**Source excerpt**
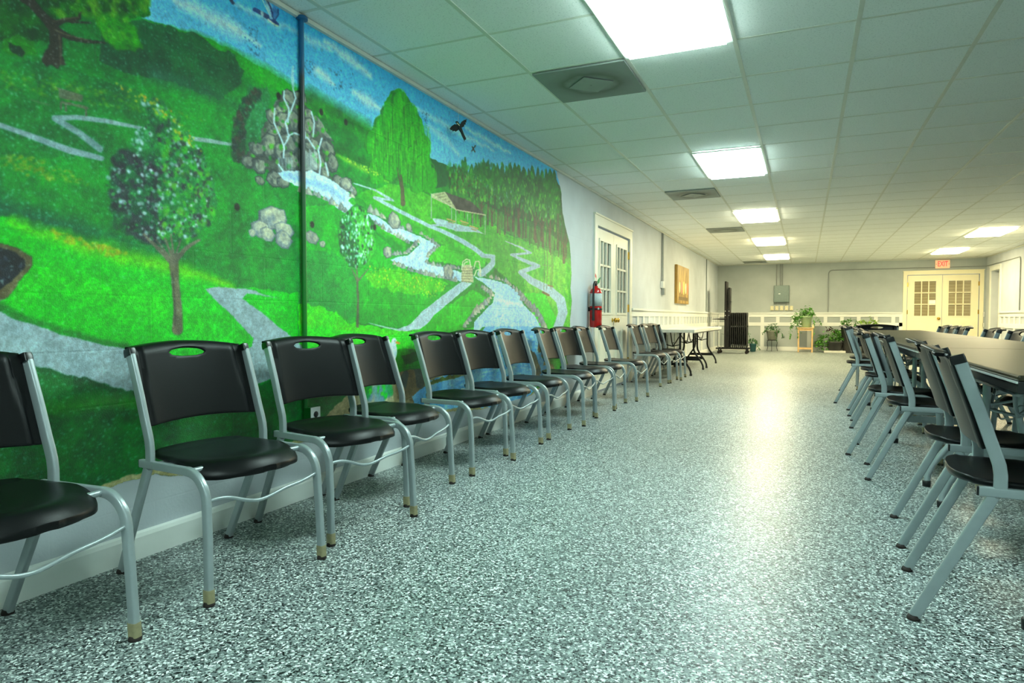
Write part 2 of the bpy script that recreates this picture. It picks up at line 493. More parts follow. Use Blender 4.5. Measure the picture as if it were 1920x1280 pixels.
# ------------------------------------------------------------------ french doors
def leaf(parent, u0, u1, z0, z1, g, rows, cols, P, m, t=0.04, hz=None):
    """door leaf from boxes around a glazed opening g=(ua,ub,za,zb); P(u,t,z)->xyz, box sizes follow"""
    fr = MB(); ua, ub, za, zb = g
    def bx(a, b_, c, d, t0, t1, mb=fr, bev=0.0):
        c0 = P((a + b_) / 2, (t0 + t1) / 2, (c + d) / 2)
        e0 = P(a, t0, c); e1 = P(b_, t1, d)
        mb.box(c0, tuple(abs(e1[i] - e0[i]) for i in range(3)), bev)
    bx(u0, u1, z0, za, 0, t); bx(u0, u1, zb, z1, 0, t); bx(u0, ua, za, zb, 0, t); bx(ub, u1, za, zb, 0, t)
    # raised lower panels
    w = (u1 - u0)
    for a, b_ in ((u0 + 0.1, u0 + w / 2 - 0.03), (u0 + w / 2 + 0.03, u1 - 0.1)):
        bx(a, b_, z0 + 0.16, za - 0.2, t, t + 0.008); bx(a + 0.03, b_ - 0.03, z0 + 0.19, za - 0.23, t, t + 0.014)
    o = link('leaf', fr, m, parent)
    mu = MB()
    bx(ua - 0.03, ub + 0.03, zb, zb + 0.03, t, t + 0.012, mu); bx(ua - 0.03, ub + 0.03, za - 0.03, za, t, t + 0.012, mu)
    bx(ua - 0.03, ua, za, zb, t, t + 0.012, mu); bx(ub, ub + 0.03, za, zb, t, t + 0.012, mu)
    for i in range(1, cols): c = ua + (ub - ua) * i / cols; bx(c - 0.012, c + 0.012, za, zb, 0.008, t + 0.004, mu)
    for i in range(1, rows): c = za + (zb - za) * i / rows; bx(ua, ub, c - 0.012, c + 0.012, 0.008, t + 0.004, mu)
    link('muntins', mu, m, o)
    gl = MB(); bx(ua, ub, za, zb, 0.016, 0.02, gl); link('glass_pane', gl, M['glass'], o)
    return o

def casing(parent, u0, u1, z1, P, m, w=0.1, t=0.02):
    c = MB()
    def bx(a, b_, z0_, z1_, t1):
        e0 = P(a, 0, z0_); e1 = P(b_, t1, z1_); c.box(tuple((e0[i] + e1[i]) / 2 for i in range(3)), tuple(abs(e1[i] - e0[i]) for i in range(3)))
    bx(u0 - w, u0, 0, z1 + w, t); bx(u1, u1 + w, 0, z1 + w, t); bx(u0, u1, z1, z1 + w, t)
    bx(u0 - w - 0.012, u1 + w + 0.012, z1 + w, z1 + w + 0.02, t + 0.012)
    link('door_casing', c, m, parent)

# door_1: in the left wall, faces +x, leaf surface a little recessed
D1 = bpy.data.objects.new('door_1', None); COL.objects.link(D1); D1['kind'] = 'structure'; D1.location = (XW, 8.73, 0)
PL = lambda u, t, z: (t - 0.05, u - 8.73, z)
PLc = lambda u, t, z: (t, u - 8.73, z)
casing(D1, DL0, DL1, DLH, PLc, M['door'], 0.12)
l1 = leaf(D1, DL0 + 0.02, 8.745, 0.02, DLH - 0.02, (8.09, 8.58, 1.0, 1.9), 3, 3, PL, M['door'])
l2 = leaf(D1, 8.75, DL1 - 0.02, 0.02, DLH - 0.02, (8.91, 9.42, 1.0, 1.9), 3, 3, PL, M['door'])
b = MB()
for yy in (DL0 + 0.012, DL1 - 0.012):
    for zz in (1.83, 1.07, 0.3): b.box((-0.002, yy - 8.73, zz), (0.022, 0.03, 0.11), 0.003)
link('hinges', b, M['brass'], D1)
for dy in (-0.06, 0.06):
    b = MB(); mt = Matrix.Translation((-0.01, 0.02 + dy, 0.9)) @ Matrix.Rotation(pi / 2, 4, 'Y')
    b.lathe([(0, 0), (0.03, 0), (0.03, 0.006), (0.012, 0.012), (0.012, 0.03), (0.03, 0.042), (0.032, 0.055), (0.022, 0.068), (0, 0.07)], n=16, mtx=mt)
    link('door_handle', b, M['brass'], D1)
for ya, yb in ((8.09, 8.58), (8.91, 9.42)):
    b = MB(); b.box((-0.045, (ya + yb) / 2 - 8.73, 1.45), (0.006, yb - ya - 0.004, 0.896)); link('curtain', b, M['curtain'], D1)

# door_2: double door in the far wall, faces -y
D2 = bpy.data.objects.new('door_2', None); COL.objects.link(D2); D2['kind'] = 'structure'; D2.location = (3.22, YR, 0)
PB = lambda u, t, z: (u - 3.22, 0.05 - t, z)
PBc = lambda u, t, z: (u - 3.22, -t, z)
casing(D2, DB0, DB1, DBH, PBc, M['doorY'], 0.09)
leaf(D2, DB0 + 0.015, 3.215, 0.02, DBH - 0.015, (2.60, 3.08, 0.98, 1.88), 3, 3, PB, M['doorY'])
leaf(D2, 3.225, DB1 - 0.015, 0.02, DBH - 0.015, (3.36, 3.84, 0.98, 1.88), 3, 3, PB, M['doorY'])
b = MB()
for xx in (DB0 + 0.01, DB1 - 0.01):
    for zz in (1.8, 1.08, 0.3): b.box((xx - 3.22, 0.002, zz), (0.03, 0.02, 0.11), 0.003)
link('hinges', b, M['brass'], D2)
b = MB(); mt = Matrix.Translation((-0.07, 0.01, 0.91)) @ Matrix.Rotation(pi / 2, 4, 'X')
b.lathe([(0, 0), (0.034, 0), (0.034, 0.006), (0.013, 0.012), (0.013, 0.03), (0.032, 0.042), (0.034, 0.055), (0.022, 0.068), (0, 0.07)], n=16, mtx=mt)
link('door_handle', b, M['brass'], D2)
for xa, xb in ((2.60, 3.08), (3.36, 3.84)):
    b = MB(); b.box(((xa + xb) / 2 - 3.22, 0.045, 1.43), (xb - xa - 0.004, 0.006, 0.896)); link('blind', b, M['blind'], D2)
b = MB(); b.box((2.99, YR + 0.008, 1.325), (0.17, 0.003, 0.13))
tag(link('paper_note', b, M['paper']), 'white paper note taped to the glass of the cream double doors', 'note')

# door_3: cased doorway in the right wall with its leaf set back
D3 = bpy.data.objects.new('door_3', None); COL.objects.link(D3); D3['kind'] = 'structure'; D3.location = (XR, 19.3, 0)
PR = lambda u, t, z: (-t, u - 19.3, z)
casing(D3, DR0, DR1, DRH, PR, M['white'], 0.09)
b = MB(); b.box((0.17, 0, 1.04), (0.04, 0.83, 2.07))
for za, zb in ((0.2, 0.9), (1.05, 1.9)):
    for yy in (-0.19, 0.19): b.box((0.146, yy, (za + zb) / 2), (0.01, 0.26, zb - za))
link('leaf', b, M['door'], D3)

# ------------------------------------------------------------------ ceiling lights and vents
def emis(name, c, s):
    m = bpy.data.materials.new(name); m.use_nodes = True
    nt = m.node_tree; bs = nt.nodes['Principled BSDF']
    bs.inputs['Base Color'].default_value = (0.8, 0.8, 0.8, 1)
    bs.inputs['Emission Color'].default_value = (*c, 1); bs.inputs['Emission Strength'].default_value = s
    n = nt.nodes.new('ShaderNodeTexNoise'); n.inputs['Scale'].default_value = 2.0
    tc = nt.nodes.new('ShaderNodeTexCoord'); nt.links.new(tc.outputs['Object'], n.inputs['Vector'])
    r = nt.nodes.new('ShaderNodeMapRange'); r.inputs['To Min'].default_value = s * 0.93; r.inputs['To Max'].default_value = s * 1.07
    nt.links.new(n.outputs['Fac'], r.inputs['Value']); nt.links.new(r.outputs[0], bs.inputs['Emission Strength'])
    return m
EM = {'cool': emis('cool_lamp_diffuser', COOL, LAMP_POWER * 1.2), 'mild': emis('neutral_lamp_diffuser', MILD, LAMP_POWER * 1.3),
      'warm': emis('warm_lamp_diffuser', WARM, LAMP_POWER * 1.75)}
def ceiling_light(x, y, em, label):
    t = thing('ceiling_light', label, 'ceiling light', (x, y, HC), 0, 'fluorescent ceiling panels')
    b = MB()
    for sx in (-1, 1): b.box((sx * 0.284, 0, -0.002), (0.032, 1.19, 0.012))
    for sy in (-1, 1): b.box((0, sy * 0.579, -0.002), (0.54, 0.032, 0.012))
    link('frame', b, M['white'], t)
    b = MB(); b.box((0, 0, -0.011), (0.537, 1.127, 0.030)); link('diffuser', b, EM[em], t)
    return t
lx = GX + T / 2
names = {0: ('cool', 'largest ceiling light panel, nearest the camera at the top of the picture'),
         1: ('cool', 'second ceiling light panel from the camera, beyond the first grey stained vent'),
         2: ('mild', 'third ceiling light panel from the camera, between the second and third grey vents'),
         3: ('warm', 'fourth ceiling light panel from the camera in the long left row'),
         4: ('warm', 'farthest ceiling light panel of the left row, above the electrical box')}
for n, (em, lab) in names.items(): ceiling_light(lx, GY + 6 * T * n, em, lab)
ceiling_light(lx, GY - 6 * T, 'cool', 'ceiling light panel behind the camera, first of the left row')
rx = GX + 6.5 * T
ceiling_light(rx, GY - 6 * T, 'cool', 'added unseen fill light panel on the right behind the camera')  # added lamp, out of view, brightens the baseboard and lower left wall
ceiling_light(rx, GY + 18 * T, 'warm', 'nearer of the two ceiling light panels on the right, above the far table end')
ceiling_light(rx, GY + 24 * T, 'warm', 'ceiling light panel on the right in front of the exit sign')
def ceiling_vent(j, label):
    t = thing('ceiling_vent', label, 'vent', (GX - T / 2, GY + (j + 0.5) * T, HC), 0, 'grey stained ceiling vents')
    b = MB(); b.box((0, 0, 0.0), (0.585, 0.587, 0.01)); link('backing_panel', b, M['vent'], t)
    b = MB(); s = 0.15
    b.add([(-s, 0.0, -0.013), (0, -s, -0.013), (s, 0, -0.013), (0, s, -0.013), (-s * .97, 0, -0.009), (0, -s * .97, -0.009), (s * .97, 0, -0.009), (0, s * .97, -0.009)],
          [(0, 1, 2, 3), (4, 5, 1, 0), (5, 6, 2, 1), (6, 7, 3, 2), (7, 4, 0, 3), (7, 6, 5, 4)])
    b.lathe([(0.003, -0.016), (0.006, -0.015), (0.006, -0.012)], n=10)
    b.box((0, 0, -0.009), (0.02, 0.02, 0.009))
    link('diffuser_plate', b, M['ventgrey'], t)
ceiling_vent(1, 'large grey stained ceiling vent beside the nearest light panel')
ceiling_vent(8, 'grey stained ceiling vent between the second and third light panels')
ceiling_vent(14, 'grey ceiling vent between the third and fourth light panels')
ceiling_vent(26, 'farthest grey ceiling vent, close to the far wall')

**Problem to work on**
Extract every line that has the string "picture" in it.

**Output**
Write part 2 of the bpy script that recreates this picture. It picks up at line 493. More parts follow. Use Blender 4.5. Measure the picture as if it were 1920x1280 pixels.
names = {0: ('cool', 'largest ceiling light panel, nearest the camera at the top of the picture'),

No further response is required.